Dabei sah anfangs alles nach einer viel versprechenden Partnerschaft aus: ABN Amro hatte der Kinowelt AG ihren bislang spektakulärsten Deal in Hollywood finanziert: Im Sommer 1999 kaufte Kinowelt-Chef Michael Kölmel für 300 Millionen Dollar ein Rechtepaket vom Studioriesen Warner Bros. Die 245 Spielfilme und rund 600 Stunden TV-Programm sollten der endgültige Durchbruch für die vom kleinen Filmverleih zum Medienkonzern aufgestiegenen AG werden. In einer „anderen Liga“ werde man nun spielen, so damals Kölmel. In Sachen Rechtehandel sollte zu den Marktführern Kirch und Kloiber aufgeschlossen werden.

Doch der Preis war offenbar zu hoch: Schon früh hieß es in der Branche, Kinowelt habe zu teuer eingekauft, da das Filmpaket neben einigen Blockbustern viel zu viel Durchschnitt enthalte. Außerdem tappte Kinowelt als klassischer Zwischenhändler in die Nachfragefalle. Bertelsmann und Kirch, die selbst hinter dem Warner-Paket her waren, boykottierten mit ihren Sendern das neue Kinowelt-Programmangebot. Damit war für Kölmel der Absatz im deutschen Privatfernsehmarkt praktisch gleich null. Und auch ARD und ZDF griffen wegen der hohen Preise nicht zu, wie erhofft.
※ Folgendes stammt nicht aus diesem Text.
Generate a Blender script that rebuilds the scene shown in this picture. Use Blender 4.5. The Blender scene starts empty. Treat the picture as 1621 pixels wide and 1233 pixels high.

Im vergangenen Herbst kündigte sich dann die Pleite an: Weil Kinowelt mit den Raten für das Filmpaket nicht mehr nachkam, kündigte Warner Bros., Teil des weltweit größten Medienkonzerns AOL Time Warner, den Bezugsvertrag. Pech für ABN Amro: Laut Financial Times Deutschland bestanden die Sicherheiten für den Millionenkredit an Kinowelt – fast ausschließlich aus jenem Filmpaket. Und Kölmel wirft der Bank nun vor, die Insolvenz mutwillig herbeigeführt zu haben, um sich so eine bessere Position in der Auseinandersetzung mit AOL Time Warner zu erschaffen.

Doch nicht nur der Warner-Deal überschattete das Unternehmen. „Das Überleben der Gesellschaft ist nicht gesichert“, hatte schon der Halbjahresbericht 2001 nüchtern festgestellt: Bis September machte Kinowelt über 300 Millionen Euro Verlust, der Umsatz ging zurück, die Zahl der Mitarbeiter sank um ein Fünftel auf knapp 800.

Ob es zur Wiedergeburt nach dem Kinowelt-Untergang kommt, ist ungewiss. Auf der Unternehmenswebsite www.kinowelt.de fand sich gestern immerhin ein Hinweis: „Hilfe, ich bin ein Fisch“, warb dort ein blaues Meerestier.